Many test have arbitrarily set levels. When I immigrated to Canada, I needed an IELTS or something. The manual taught that it takes about 3 month of full-day preparation to advance a level. I doubt that the officials who claimed that have ever tested their claim.

However, the Heap’s law seems to give solid reason to ‘scientifically’ predict how much reading (or lingquing) it would take to accumulate the next portion of a unique vocabulary. In short, if you have just reached the vocabulary V by reading through the mass T of text, you will need to read another T*1.25 to make your vocabulary up to 2V (provided the text is the same level). Much more exact predictions are possible. Did we know it before Mr. Heap’s?

Correction: you will need to read another T*1.378 to make your vocabulary up to 2V (provided the text is the same level and beta_lang = 0.8).

Sorry to interrupt –

Beginner 1 up to 2,500 known words
Beginner 2 up to 5,000 known words
Intermediate 1 up to 10,000 known words
Intermediate 2 up to 15,000 known words
Advanced 1 up to 20,000 known words
Advanced 2 up to 25,000 known words and beyond

is the above really the approximate word goals? If so, I have a lot of words to learn to match my estimated competency.

The numbers may be even higher for German. I suggest you step up your activity index.

But then you may know a lot more words than is indicated at LingQ.

Yes, I think there are many words I simply have yet to stumble across. Very interesting (and motivating) to have a metric to work towards.

We’re considering changing the current numbers for English as well, as they don’t accurately reflect our levels in the Library nor realistic targets. We’re thinking of something like this:
Beginner 1 - 500
Beginner 2 - 1500
Intermediate 1 - 5000
Intermediate 2 - 10000
Advanced 1 - 17000
Advanced 2 - 25000

We would then just multiply these by the appropriate coefficient to get the targets for the other languages.

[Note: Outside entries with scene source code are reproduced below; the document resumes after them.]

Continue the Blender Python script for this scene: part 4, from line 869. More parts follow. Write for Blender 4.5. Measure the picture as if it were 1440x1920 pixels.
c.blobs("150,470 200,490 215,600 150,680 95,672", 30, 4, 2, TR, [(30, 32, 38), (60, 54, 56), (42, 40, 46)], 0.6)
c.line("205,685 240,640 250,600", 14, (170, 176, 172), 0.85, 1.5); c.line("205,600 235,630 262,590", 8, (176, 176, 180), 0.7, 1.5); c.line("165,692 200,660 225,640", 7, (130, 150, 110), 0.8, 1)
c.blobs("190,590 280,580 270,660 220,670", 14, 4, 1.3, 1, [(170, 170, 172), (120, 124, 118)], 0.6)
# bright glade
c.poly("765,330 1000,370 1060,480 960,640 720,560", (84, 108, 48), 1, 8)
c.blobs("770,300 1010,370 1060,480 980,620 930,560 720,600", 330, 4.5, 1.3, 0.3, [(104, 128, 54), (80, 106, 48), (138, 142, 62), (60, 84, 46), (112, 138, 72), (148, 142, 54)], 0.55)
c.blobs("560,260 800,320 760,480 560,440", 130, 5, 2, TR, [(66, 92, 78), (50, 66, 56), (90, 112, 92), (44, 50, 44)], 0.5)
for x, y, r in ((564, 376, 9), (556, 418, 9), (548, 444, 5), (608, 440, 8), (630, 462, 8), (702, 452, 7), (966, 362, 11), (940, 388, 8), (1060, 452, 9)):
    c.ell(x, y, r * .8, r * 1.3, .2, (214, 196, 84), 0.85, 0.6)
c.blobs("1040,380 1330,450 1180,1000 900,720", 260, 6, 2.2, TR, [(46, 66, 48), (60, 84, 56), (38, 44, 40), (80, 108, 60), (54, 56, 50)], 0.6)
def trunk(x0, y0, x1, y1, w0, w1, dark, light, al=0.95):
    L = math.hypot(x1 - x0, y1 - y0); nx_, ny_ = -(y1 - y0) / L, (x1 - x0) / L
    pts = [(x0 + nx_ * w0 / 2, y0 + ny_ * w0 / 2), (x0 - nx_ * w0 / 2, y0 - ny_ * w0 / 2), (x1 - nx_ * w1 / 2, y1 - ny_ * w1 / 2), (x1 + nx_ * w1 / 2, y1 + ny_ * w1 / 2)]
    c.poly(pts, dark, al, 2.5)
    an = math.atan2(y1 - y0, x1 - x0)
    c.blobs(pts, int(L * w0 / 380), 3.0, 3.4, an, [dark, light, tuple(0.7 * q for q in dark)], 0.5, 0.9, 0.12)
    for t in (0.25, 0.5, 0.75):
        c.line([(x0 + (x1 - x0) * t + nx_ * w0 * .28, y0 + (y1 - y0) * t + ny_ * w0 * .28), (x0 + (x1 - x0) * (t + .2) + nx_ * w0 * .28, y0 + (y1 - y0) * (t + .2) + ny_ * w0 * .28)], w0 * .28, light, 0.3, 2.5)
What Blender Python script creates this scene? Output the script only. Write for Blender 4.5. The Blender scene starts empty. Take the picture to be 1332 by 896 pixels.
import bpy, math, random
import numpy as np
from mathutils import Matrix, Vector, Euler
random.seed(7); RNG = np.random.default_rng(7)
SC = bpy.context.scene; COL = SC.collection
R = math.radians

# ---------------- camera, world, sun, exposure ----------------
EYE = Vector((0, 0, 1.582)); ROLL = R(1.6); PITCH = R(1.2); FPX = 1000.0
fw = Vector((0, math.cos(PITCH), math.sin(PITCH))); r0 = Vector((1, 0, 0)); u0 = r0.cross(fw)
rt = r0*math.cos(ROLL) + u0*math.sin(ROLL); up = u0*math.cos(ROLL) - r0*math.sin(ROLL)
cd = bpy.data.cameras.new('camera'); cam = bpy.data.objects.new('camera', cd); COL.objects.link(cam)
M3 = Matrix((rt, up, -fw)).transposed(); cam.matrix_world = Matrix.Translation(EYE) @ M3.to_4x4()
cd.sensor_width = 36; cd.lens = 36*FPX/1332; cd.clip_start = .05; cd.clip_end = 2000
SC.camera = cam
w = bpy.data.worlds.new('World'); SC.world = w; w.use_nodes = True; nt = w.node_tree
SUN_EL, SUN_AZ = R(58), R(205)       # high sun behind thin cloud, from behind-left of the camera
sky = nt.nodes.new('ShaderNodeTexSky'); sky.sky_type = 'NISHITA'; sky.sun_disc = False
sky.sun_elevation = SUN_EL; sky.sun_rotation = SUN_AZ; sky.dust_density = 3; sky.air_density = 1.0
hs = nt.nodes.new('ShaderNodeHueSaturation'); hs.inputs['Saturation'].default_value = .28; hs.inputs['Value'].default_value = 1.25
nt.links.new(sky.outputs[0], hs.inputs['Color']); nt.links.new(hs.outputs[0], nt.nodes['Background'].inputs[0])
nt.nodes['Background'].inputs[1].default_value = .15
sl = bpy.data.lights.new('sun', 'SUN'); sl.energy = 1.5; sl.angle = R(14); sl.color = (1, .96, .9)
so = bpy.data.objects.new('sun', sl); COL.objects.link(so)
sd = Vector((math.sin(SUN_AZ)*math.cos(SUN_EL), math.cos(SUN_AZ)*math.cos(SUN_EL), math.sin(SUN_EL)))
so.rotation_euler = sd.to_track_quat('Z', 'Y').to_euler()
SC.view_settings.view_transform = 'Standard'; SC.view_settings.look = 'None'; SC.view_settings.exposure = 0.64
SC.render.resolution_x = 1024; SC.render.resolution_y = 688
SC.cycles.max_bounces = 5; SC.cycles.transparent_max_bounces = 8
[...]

Alex and Mark are much gentler and kinder than I am, but I defer.

Ilya, the basic coefficients were taken from the number of unique words in Steve’s book across the languages. The results showed that the increase was not proportional, as we expected, but rather continued to increase exponentially at each progressive segment (10 chapters).

Thanks Alex,

And you seem to have the full Heap’s description for these unique words and the way to ‘measure’ the parameters of the description, in any language. In particular, you can predict how the coefficients will increase farther, beyound where you have determined them, that is where someone where they are for lerners who accumulate a vocabulary of the size bigger than the Steve’s book.

One correction for a hypothetical reader of my formulas.

beta = - ( ln V_ref/V1)/ ln f1. (instead of the wrong - ln f1 * ln(V_Ref/V1) marked as the last (3) )

Here beta is the Heaps’s exponent for a language, V_rev is the vocabulary count in the entire reference, that is the entire Steve’s book in the language, ( for example V_ref = 6894), f1 is the non-dimentional fraction of the Steve’s book where you’d take the first vocabulary count (for example f1 = 0.3) and V1 is the value of that first vocabulary count (for example 1035).

“where they are for learners who accumulate a vocabulary of the size bigger than the Steve’s book.” => "where they will be for a learner who will have accumulated a vocabulary of the size bigger than in the Steve’s book.

Now the question arose over at HTLAL, and member ellasevia found these numbers (according to the CEFR scale):
"ENGLISH
A1: <1500
A2: 1500-2500
B1: 2750-3250
B2: 3250-3750
C1: 3750-4500
C2: 4500-5000

FRENCH
A1: 1160
A2: 1650
B1: 2422
B2: 2630
C1: 3212
C2: 3525

GREEK
A1: 1486
A2: 2237
B1: 3288
B2: 3956
[no numbers were given for C1 or C2 in Greek]"

(Source: CEFR, Numbers and Percentages? (Immersion, Schools & Certificates) Language Learning Forum )

I’m quite sure that the numbers above don’t include inflected words.

I suspect these are word families nit the way we count at LingQ.